GETDATE() AS t_date -- Transactions occurring today.
/**********
** Query **
**********/
) SELECT
*
FROM
Transactions
WHERE
-- |-------- 'Greg' -------|
Client_Name = (SELECT c_name FROM vars) AND
Transaction_Date = (SELECT t_date FROM vars)
-- |--------- Today -------|
I further suggest that variable lists of values can be specified as further CTEs, derived via STRING_SPLIT()
:
/*********************
** Variable Scalars **
**********************/
WITH vars AS (SELECT
'Greg' AS c_name
/******************
** Variable List **
*******************/
), vars_dates AS (SELECT DISTINCT CAST([Value] AS DATE) AS vals FROM STRING_SPLIT('
2023-06-28
2023-06-01
2023-01-01
', Char(10)) WHERE [Value] <> ''
/**********
** Query **
**********/
) SELECT
*
FROM
Transactions
WHERE
-- |----------- 'Greg' ----------|
Client_Name = (SELECT c_name FROM vars ) AND
Transaction_Date IN (SELECT vals FROM vars_dates)

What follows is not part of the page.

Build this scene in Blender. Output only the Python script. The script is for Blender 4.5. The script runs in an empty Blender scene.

-- |-----------------------------|
-- {1/1/23, 6/1/23, 6/28/23}
Notice now the values in vars_dates
are listed each on a separate line, so the user need not worry about punctuation (commas, etc.) clashing with any delimiter.
So far, I have been able to call (SELECT x FROM vars)

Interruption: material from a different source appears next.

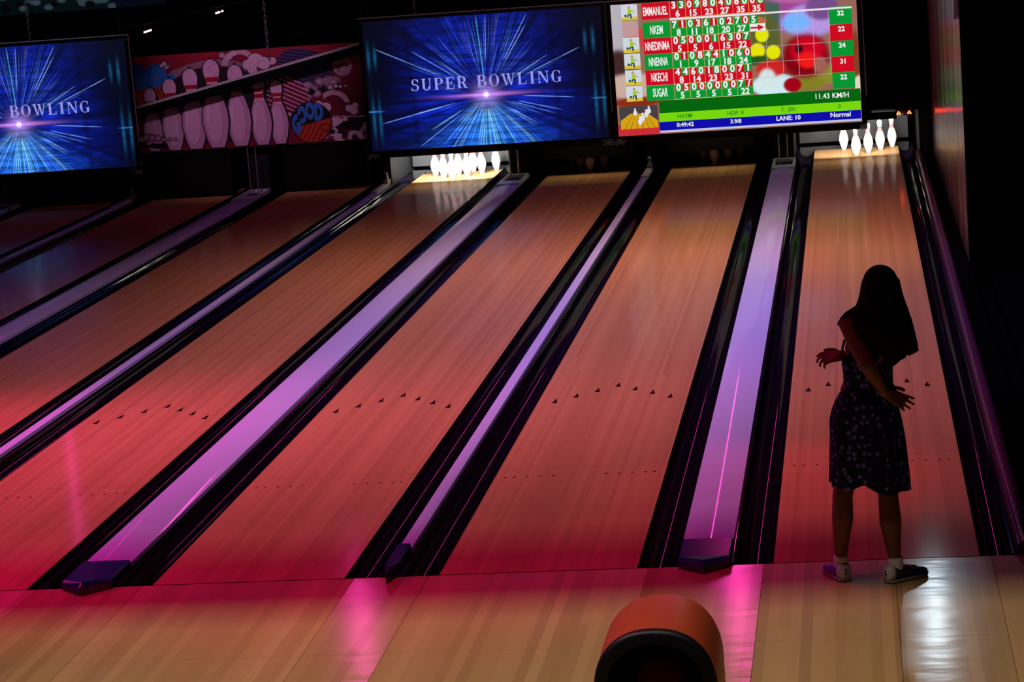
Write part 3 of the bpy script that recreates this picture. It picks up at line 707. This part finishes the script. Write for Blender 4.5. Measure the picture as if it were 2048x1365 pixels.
# white clouds, rainbow arcs, striped planet, cratered moon
puffs([(-7.36,1.79,.04),(-7.27,1.77,.05),(-7.2,1.8,.035)], [.6,.4,.55])
for q in range(3): put(ell_line(-7.14, 1.64, .17+.025*q, .16+.022*q, .008)*(Z > 1.66), WHT)
puffs([(-7.03,1.65,.075),(-6.93,1.7,.1),(-6.83,1.66,.09),(-6.72,1.68,.055),(-6.98,1.58,.06)])
put(ell(-6.3, 1.58, .36, .22, -.3), [.06,.06,.2]); put(ell(-6.3, 1.58, .36, .22, -.3)*(np.sin((Z*1+X*.18)*150) > 0), [.015,.01,.03])
put(ell(-5.82, 1.56, .125, .125), [.55,.4,.52])
for i in range(22): put(ell(-5.82+rs.randn()*.05, 1.56+rs.randn()*.05, .018, .016), [.16,.08,.14], .6)
for i in range(46):
    fx = rs.rand(); x_ = -6.5+.62*fx; z_ = 1.16+.3*fx*.7+rs.randn()*.05
    put(ell(x_, z_, .055, .045), INK if i % 3 == 0 else [.5,.4,.5])
    if i % 3: put(ell_line(x_, z_, .045, .036, .006), INK, .7)
puffs([(-6.0,1.30,.03),(-5.93,1.31,.025),(-5.87,1.3,.02),(-5.8,1.305,.015)])
for q in range(3): put(ell_line(-5.98, 1.05, .17+.022*q, .16+.02*q, .007)*(Z > 1.1)*(X > -6.1), WHT)
puffs([(-6.17,1.09,.055),(-6.08,1.05,.07),(-6.1,.98,.04)]); puffs([(-5.78,1.02,.05),(-5.7,1.05,.04),(-5.72,.98,.05)])
# red striped shape right of the pins
put(ell(-6.55, 1.12, .27, .3), [.2,.006,.05]); put(ell(-6.55, 1.22, .28, .25)*(np.sin((X*.5+Z)*110) > .72), WHT, .9)
puffs([(-6.62,.98,.02),(-6.56,.99,.028),(-6.51,.96,.018)])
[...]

wherever I need the value of x
. Indeed, both vars
and vars_dates
have worked perfectly throughout my use cases.
But are there any situations where these expressions will not work, in place of literal values and lists? More generally, what are the limitations of this approach?
You just want to define some values once at the top and then use them in repeated points throughout the view so you can change them in one place in the future.
Given the constraints you are working with the approach you have seems fine (if these values are not required to be shared in other views).
It is basically a more locally scoped version of the "Pseudo-Constant" idea here and at least for scalar values SQL Server should be able to use the underlying literal value for cardinality estimation (so better than an actual TSQL @variable in that respect).
For the scalar values rather than needing sub queries such as SELECT c_name FROM vars
I'd be minded to just CROSS JOIN
the single row vars
so then the columns are available for easier use. See this example here:
-- An example table, in place of 'Transactions'.
CREATE TABLE #T(X INT);
INSERT INTO #T VALUES (1),(2),(2),(3),(3),(3);
-- The CROSS technique itself.
WITH vars AS
(
SELECT 3 AS foo
)
SELECT #T.*
FROM vars
CROSS JOIN #T
WHERE X = vars.foo
-- Cleanup.
DROP TABLE #T
The below demonstrates the cardinality estimation was done using the value 3
and it correctly estimates 3 rows.
For the lists I'd likely use a Table Value Constructor rather than string splitting. It should allow SQL Server to see the number of rows in the lists easier (and maybe have other benefits for cardinality estimation if it looks at the actual values in these).
-- ...
/******************
** Variable List **
******************/
), vars_dates AS (SELECT vals FROM (VALUES
(CAST('2023-06-28' AS date)), /*So the column from the constant scan is typed as date*/
('2023-06-01'),
('2023-01-01')
) tbl(vals)
-- ...
Unlike an actual variable this approach won't guarantee that the value will stay the same throughout the query if you use a non deterministic function but you don't have any way of actually guaranteeing that with your current constraints.